The recent death of former Secretary of Defense Robert McNamara had many of us revisiting the Vietnam era that was so synonymous with the late, less-than-lamented secretary of defense. McNamara, who died at 93, was the reluctant warrior who, not unlike Colin Powell, couldn’t resign in honor when it mattered most.
When he finally did — in early 1968 — it was too late. Many of those 58,000 American G.I.s were already dead.
The man who turned “architect” into an epithet was often Exhibit A for the Kennedy Administration’s “Best and Brightest” self-paean. But here’s what we never figured out: Why McNamara for that job?
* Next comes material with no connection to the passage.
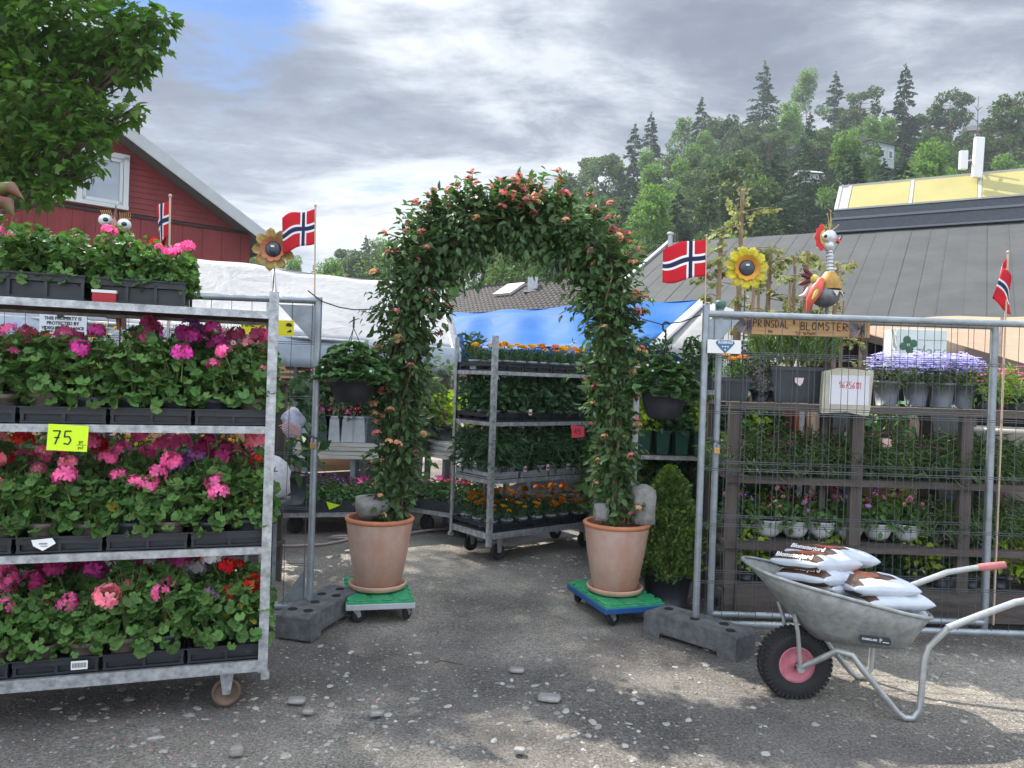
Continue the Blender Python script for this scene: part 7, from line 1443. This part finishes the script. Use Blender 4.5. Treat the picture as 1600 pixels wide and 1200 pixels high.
# tray
def ring(xl, xr, z_l, z_r, hw_l, hw_r, n=40):
    pts = []; cx_, L2 = (xl+xr)/2, (xr-xl)/2
    for k in range(n):
        a = 2*PI*k/n; c_, s_ = math.cos(a), math.sin(a); e = 3.2; x = cx_+L2*abs(c_)**(2/e)*(1 if c_ > 0 else -1); t = (x-xl)/(xr-xl); hw = lerp(hw_l, hw_r, t); pts.append(wx(x, WY+hw*abs(s_)**(2/e)*(1 if s_ > 0 else -1), lerp(z_l, z_r, t)))
    return pts
r0 = ring(1.19, 2.04, .655, .462, .245, .30); r1 = ring(1.30, 2.00, .545, .40, .22, .27); r2 = ring(1.43, 1.965, .395, .335, .19, .23); r3 = ring(1.50, 1.93, .325, .312, .16, .2); r4 = ring(1.6, 1.85, .312, .308, .08, .1)
b = MB(); n = 40; rings = [r0, r1, r2, r3, r4]; vs = sum(rings, []); b.add(vs, [(i*n+k, i*n+(k+1) % n, (i+1)*n+(k+1) % n, (i+1)*n+k) for i in range(4) for k in range(n)]+[tuple(range(4*n, 5*n))], 0, True)
tr_ = obj('tray', b.mesh('tray', trm), o); solid(tr_, .003); obj('rolled_rim', MB().tube(r0+[r0[0], r0[1]], .009, 8, cap=False).mesh('rolled_rim', trm), tr_)
for s in (-1, 1):
    Yf = WY+s*.245
    obj('leg', MB().tube([wx(1.44, WY+s*.075, wr), wx(1.50, WY+s*.12, .225), wx(1.57, WY+s*.19, .30), wx(1.615, Yf, .30), wx(1.66, Yf, .24), wx(1.83, Yf, .045), wx(1.865, Yf, .018), wx(1.905, Yf, .018), wx(1.935, Yf, .06), wx(1.94, Yf, .15), wx(1.945, Yf, .29), wx(1.965, Yf, .35), wx(2.04, Yf+s*.03, .455)], .0145, 12).mesh('leg', tbm), o)
    hd = obj('handle', MB().tube([wx(2.03, Yf+s*.03, .45), wx(2.16, Yf+s*.03, .505), wx(2.34, Yf+s*.03, .578), wx(2.45, Yf+s*.03, .60), wx(2.52, Yf+s*.03, .612)], .0155, 12).mesh('handle', tbm), o); obj('grip', MB().tube([wx(2.50, Yf+s*.03, .609), wx(2.56, Yf+s*.03, .616), wx(2.64, Yf+s*.03, .628)], [.019, .021, .019], 12).mesh('grip', mat('pink_grip', (.50, .17, .17), .6, var=.15)), hd)
    obj('strut', MB().tube([wx(1.44, WY+s*.085, wr), wx(1.415, WY+s*.095, .36), wx(1.39, WY+s*.11, .44)], .0105, 10).mesh('strut', tbm), o)
# maker's plate on the tray side
pl = Vector(P3(1365, 999, 3.545))-Vector((WX, WY, 0)); q = Matrix.Translation((pl.x, pl.y-.012, pl.z))@Matrix.Rotation(R(5.5), 4, 'Y')@Matrix.Rotation(R(-16), 4, 'X')
hw = .058; ov = [(hw*math.copysign(1, math.cos(a))+.018*math.cos(a) if False else (hw if math.cos(a) > 0 else -hw)+.018*math.cos(a), .018*math.sin(a)) for a in [2*PI*k/24 for k in range(24)]]
pt_ = obj('badge', MB().prism(ov, .004).mesh('badge', mat('black_gloss', (.01, .01, .013), .25)), tr_); pt_.matrix_local = q
l1 = obj('lettering', text_mesh('FORMULARE', .0125, mat('silver_ink', (.6, .6, .6), .3, metal=.3), bold=.0003), pt_, (-.026, -.003, 0), (PI/2, 0, 0)); l2 = obj('lettering', text_mesh('P', .026, mat('silver_ink', None)), pt_, (.026, -.003, 0), (PI/2, 0, 0)); obj('lettering', MB().box((.05, -.003, -.005), (.03, .001, .003)).mesh('lettering', mat('silver_ink', None)), pt_)

# ---- bags of flower soil ----
bgw = mat('bag_white', (.54, .58, .64), .38, var=.05, vscale=7, bump=.5, bscale=16, spec=.5); bgb = mat('bag_print', (.085, .045, .03), .35, var=.1, vscale=10, bump=.3, bscale=16, spec=.5); bgr = mat('bag_print_red', (.46, .06, .03), .35, var=.3, vscale=22, col2=(.28, .13, .05), spec=.5)
def soil_bag(label, corner, yaw, L_=.40, W_=.27, T_=.10, roll=0., pitch=0., seed=0, bend=0., end_print=True):
    """corner: the bag corner nearest the camera (long white side runs to the right of it)"""
    g = rnd(seed); nx, ny = 84, 56; vs = []; f_ = []; ms = []
    for side in (1, -1):
        for j in range(ny+1):
            for i in range(nx+1):
                u, v = i/nx*2-1, j/ny*2-1; t = (max(0, 1-abs(u)**4)**.5)*(max(0, 1-abs(v)**3)**.5); pin = 1-.05*abs(v)**2*(1-abs(u))-.0; x = u*L_/2*(1-.03*abs(v)**3); y = v*W_/2*(1-.04*math.cos(u*1.4)*0-.03*abs(u)**3)
                z = side*(T_/2*t+.0015)+.0035*math.sin(u*7+seed+v*5)*t+.0015*math.sin(u*19+v*9+seed)*t-bend*(u**2)*.5; vs.append((x, y, z))
    k0 = (nx+1)*(ny+1)
    for s_ in (0, 1):
        for j in range(ny):
            for i in range(nx):
                a = s_*k0+j*(nx+1)+i; q = (a, a+1, a+nx+2, a+nx+1); f_.append(q if s_ == 0 else q[::-1]); u, v = (i+.5)/nx*2-1, (j+.5)/ny*2-1
                mi = 0
                if s_ == 0 and v > -.62 and abs(u) < .93: mi = (2 if (u+.2)**2*2.2+(v-.1)**2 < .3 else 1) if u < .45 else 0
                if u <= (-.66 if s_ == 0 else -.72) and abs(v) < .93 and u > -.985: mi = 1
                ms.append(mi)
    for i in range(nx): f_.append((i, k0+i, k0+i+1, i+1)); ms.append(0); a = ny*(nx+1)+i; f_.append((a, a+1, k0+a+1, k0+a)); ms.append(0)
    for j in range(ny): a = j*(nx+1); f_.append((a, a+nx+1, k0+a+nx+1, k0+a)); ms.append(0); a += nx; f_.append((a, k0+a, k0+a+nx+1, a+nx+1)); ms.append(0)
    mb = MB(); mb.v = vs; mb.f = f_; mb.m = ms; mb.sm = [True]*len(f_); rot = Matrix.Rotation(yaw, 3, 'Z')@Matrix.Rotation(pitch, 3, 'Y')@Matrix.Rotation(roll, 3, 'X')
    loc = Vector(corner)-rot@Vector((-L_/2, -W_/2, 0)); o = thing('soil_bag', label, 'bag', loc, group='bags of flower soil in the wheelbarrow'); o.rotation_euler = rot.to_euler()
    obj('bag', mb.mesh('bag', bgw, bgb, bgr), o)
    if end_print:
        t_ = text_mesh('Blomsterjord', .037, mat('bag_lettering', (.75, .73, .70), .4), depth=.0008, bold=.0008); lo = obj('lettering', t_, o); be = R(48)
        lo.matrix_local = Matrix.Translation((-L_*.455-.004, .0, T_*.30+.004))@Matrix(((0, math.cos(be), -math.sin(be), 0), (-1, 0, 0, 0), (0, math.sin(be), math.cos(be), 0), (0, 0, 0, 1)))
    return o
yw = R(30)
soil_bag('lowest soil bag at the front left of the barrow, brown end showing', P3(1302, 922, 3.60), R(40), .32, .24, .085, R(-4), R(10), 1)
soil_bag('soil bag lying second from the bottom in the left stack, bending over the barrow edge', P3(1290, 905, 3.56), R(38), .42, .27, .10, R(-5), R(9), 2, .02)
soil_bag('soil bag lying third from the bottom in the left stack, with red flowers printed', P3(1278, 884, 3.58), R(36), .41, .27, .10, R(-6), R(6), 3)
soil_bag('topmost soil bag at the back of the heap in the barrow', P3(1296, 872, 3.72), R(30), .42, .28, .095, R(-4), R(8), 4)
soil_bag('lowest soil bag at the right end of the barrow, mostly hidden', P3(1378, 962, 3.62), R(6), .26, .26, .07, R(0), R(3), 5, end_print=False)
soil_bag('soil bag in the middle of the right stack with a pale side', P3(1358, 946, 3.56), R(8), .35, .3, .095, R(-2), R(1), 6, end_print=False)
soil_bag('soil bag on top of the right stack, puffy white side to the front', P3(1334, 922, 3.58), R(6), .35, .3, .095, R(-3), R(1.5), 7, end_print=False)

# ================= big maple at the upper left =================
g = rnd(700); vis = [(30, 60, 110, 7.6), (120, 45, 90, 7.3), (200, 40, 52, 7.0), (243, 38, 33, 6.9), (228, 80, 33, 6.9), (205, 108, 28, 7.0), (160, 92, 50, 7.2), (60, 165, 105, 7.2), (135, 175, 52, 7.0), (207, 172, 23, 6.8), (100, 235, 58, 7.0), (15, 265, 78, 7.3), (158, 215, 24, 6.8), (60, 300, 32, 7.0), (172, 190, 22, 6.9), (-110, 150, 170, 7.8), (-260, 0, 220, 8.2), (-60, -60, 150, 8.0), (90, -110, 130, 7.6), (-300, 250, 150, 8.2), (145, 258, 20, 6.9), (95, 285, 25, 7.0)]
bl = []
for (x, y, r_, Y_) in vis: p = P3(x, y, Y_); q = r_/1200*Y_; bl.append((p.x, p.y, p.z, q, q*1.1, q*.8))
hid = [(-4.2, 9.5, 7.6, 1.15), (-3.0, 10.7, 8.3, 1.2), (-5.0, 7.6, 7.3, .8), (-5.2, 9.6, 8.3, 1.5), (-4.2, 11.2, 8.7, 1.4), (-6.3, 8.4, 8.6, 1.6), (-6.2, 6.9, 6.6, 1.2), (-2.6, 11.8, 9.6, 1.1)]
for (x, y, z, r_) in hid: bl.append((x, y, z, r_, r_, r_*.7))
tx, ty = -7.2, 8.6; o = thing('maple_tree', 'large leafy maple reaching into the upper left of the picture', 'tree', (tx, ty, 0)); off = np.array([tx, ty, 0])
bl2 = [(a-tx, b-ty, c, d, e, f_) for a, b, c, d, e, f_ in bl]
b = MB().tube([(0, 0, 0), (.1, .05, 1.6), (.0, 0, 3.2), (.25, .1, 5), (.5, .2, 7.4)], [.34, .27, .24, .18, .08], 14)
for i, q in enumerate(bl2):
    zs = min(5.6, max(2.4, q[2]-1.6)); s_ = Vector((.1, .05, zs)); e = Vector(q[:3]); m_ = s_.lerp(e, .5)+Vector((0, 0, .25)); b.tube([s_, m_, e], [.075, .045, .014], 7)
    for k in range(4): u = unit(g, 1)[0]; b.tube([tuple(s_.lerp(e, .8)), tuple(e+Vector(u)*q[3]*.8)], [.016, .005], 4)
obj('trunk', b.mesh('trunk', bark), o); n = 40000; ch = []
w8 = np.array([q[3]**2*(1.5 if i < len(vis) else 1.0) for i, q in enumerate(bl2)]); idx = g.choice(len(bl2), n, p=w8/w8.sum()); B_ = np.array(bl2)[idx]; u = unit(g, n); rr = g.random(n)**.38*g.uniform(.8, 1.12, n); P_ = B_[:, :3]+u*rr[:, None]*B_[:, 3:6]
nrm = u*.55+np.array([0, 0, .9])+g.normal(size=(n, 3))*.4; d = u+g.normal(size=(n, 3))*.5+np.array([0, 0, -.55]); ch = [(*cloud(P_, d, nrm, g.uniform(.06, .115, n), 'maple'), 0)]
obj('crown', npmesh('crown', ch, [mapl]), o)
# ================= air =================
hz = bpy.data.materials.new('haze'); hz.use_nodes = True; t = hz.node_tree; t.nodes.clear(); o_ = t.nodes.new('ShaderNodeOutputMaterial'); v_ = t.nodes.new('ShaderNodeVolumePrincipled')
v_.inputs['Color'].default_value = (.80, .88, 1.0, 1); v_.inputs['Density'].default_value = .0006; v_.inputs['Anisotropy'].default_value = .2; t.links.new(v_.outputs[0], o_.inputs['Volume'])
o = obj('haze', MB().box((0, 90, 40), (1400, 1200, 82)).mesh('haze', hz)); o['kind'] = 'stuff'; tag(o, 'faint pale blue air between the camera and the wooded hill', 'haze')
Because as the young, well-pedigreed president of Ford he was a bona fide “whiz kid” when it came to crunching numbers, improving procurement practices and finding efficiencies? Obviously.
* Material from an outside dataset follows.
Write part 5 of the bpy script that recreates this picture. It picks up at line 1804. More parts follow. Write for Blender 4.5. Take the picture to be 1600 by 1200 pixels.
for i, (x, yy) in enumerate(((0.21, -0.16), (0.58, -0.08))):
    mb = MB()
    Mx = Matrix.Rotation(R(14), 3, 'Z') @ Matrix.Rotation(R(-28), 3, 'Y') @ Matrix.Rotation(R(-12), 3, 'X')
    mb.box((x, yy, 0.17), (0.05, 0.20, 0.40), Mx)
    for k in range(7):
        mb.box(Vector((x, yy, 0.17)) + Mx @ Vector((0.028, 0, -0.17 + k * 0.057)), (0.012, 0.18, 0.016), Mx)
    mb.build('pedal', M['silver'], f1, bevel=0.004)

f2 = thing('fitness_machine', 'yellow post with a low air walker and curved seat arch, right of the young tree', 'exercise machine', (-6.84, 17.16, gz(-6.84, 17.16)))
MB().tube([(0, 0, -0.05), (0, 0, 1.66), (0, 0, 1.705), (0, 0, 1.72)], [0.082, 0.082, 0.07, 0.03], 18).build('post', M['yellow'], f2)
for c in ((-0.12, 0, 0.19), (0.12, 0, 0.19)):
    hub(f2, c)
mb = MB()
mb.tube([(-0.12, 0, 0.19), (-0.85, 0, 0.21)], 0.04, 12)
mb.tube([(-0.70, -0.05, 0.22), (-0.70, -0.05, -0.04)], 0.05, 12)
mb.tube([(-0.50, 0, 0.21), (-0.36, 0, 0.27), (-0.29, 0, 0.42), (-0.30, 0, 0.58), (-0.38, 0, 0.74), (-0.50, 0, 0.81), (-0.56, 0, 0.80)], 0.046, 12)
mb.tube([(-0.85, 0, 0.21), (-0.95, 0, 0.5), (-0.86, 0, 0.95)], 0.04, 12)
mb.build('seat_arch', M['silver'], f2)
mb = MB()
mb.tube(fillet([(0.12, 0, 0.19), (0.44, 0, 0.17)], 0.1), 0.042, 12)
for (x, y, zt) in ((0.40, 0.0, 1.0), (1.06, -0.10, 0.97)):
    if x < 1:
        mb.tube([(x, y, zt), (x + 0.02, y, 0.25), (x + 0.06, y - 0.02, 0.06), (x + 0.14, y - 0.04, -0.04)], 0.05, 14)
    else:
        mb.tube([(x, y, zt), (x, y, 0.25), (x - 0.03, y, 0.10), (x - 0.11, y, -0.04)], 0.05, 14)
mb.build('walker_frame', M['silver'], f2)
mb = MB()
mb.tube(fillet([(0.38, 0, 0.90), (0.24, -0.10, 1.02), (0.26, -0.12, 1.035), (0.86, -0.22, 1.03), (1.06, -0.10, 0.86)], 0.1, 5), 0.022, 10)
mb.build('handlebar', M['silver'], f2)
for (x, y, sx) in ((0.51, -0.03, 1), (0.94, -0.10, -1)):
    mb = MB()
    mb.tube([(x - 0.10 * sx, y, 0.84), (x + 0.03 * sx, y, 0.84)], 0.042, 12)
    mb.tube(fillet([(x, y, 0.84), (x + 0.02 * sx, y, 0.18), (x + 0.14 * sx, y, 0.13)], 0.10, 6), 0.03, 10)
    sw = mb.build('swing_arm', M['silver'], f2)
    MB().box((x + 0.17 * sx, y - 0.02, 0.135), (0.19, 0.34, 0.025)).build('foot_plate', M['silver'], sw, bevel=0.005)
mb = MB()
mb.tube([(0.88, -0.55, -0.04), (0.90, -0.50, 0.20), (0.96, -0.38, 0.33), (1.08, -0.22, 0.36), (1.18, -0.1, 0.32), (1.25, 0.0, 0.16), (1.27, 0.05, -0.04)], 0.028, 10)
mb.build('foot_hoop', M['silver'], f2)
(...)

But how about the pressing issues of the day? Where, how and whether or not to apply America’s military might? Obviously not a priority.
The Defense Department gave bureaucratic morass a bad name, and McNamara was brought in to tame and transform it. He was, as the Washington Post’s David Ignatius has pointed out, brought in “to challenge outmoded practices, politics be damned.” He was “the ultimate rationalist,” said Ignatius, whose father worked for McNamara at the Pentagon.
Talk about “outmoded practices.” How ironic.
Was anything more on its way to being outmoded than the paranoid, 1960s, anti-communist prism through which too many American leaders still saw the world?
* A prism that rationalized Vietnam as a necessary and righteous proxy fight and not a civil war. One that theorized geopolitical “dominoes” and put America on the side of a corrupt South Vietnamese regime and in league with the assassins of President Ngo Dinh Diem. One that defined Ho Chi Minh, who once helped the Brits against the Japanese, as an implacable, ideological enemy of a country on the opposite side of the world.
* A prism that obscured the reality that it was the U.S.-backed South that wanted no parts of the Geneva agreement that included national elections.
* A prism that so distorted history that it actually seemed to make sense for America to have replaced the French in IndoChina.
Ultimately, McNamara presided over Kennedy-Johnson Administration policy that asked young Americans to die for something far less than the legitimate defense of their country. It was more than wrong. It was morally repugnant. It was to become his legacy.
McNamara was bright enough to see the need for a more efficient fighting machine, but not astute enough to see soon enough that U.S. military might wasn’t meant for guerilla warfare. Hearts and minds could never be won with napalm. A legacy subset.
The “Best and Brightest?” No, McNamara wasn’t the best nor the brightest choice for a job that should have required so much more than slide-rule acumen.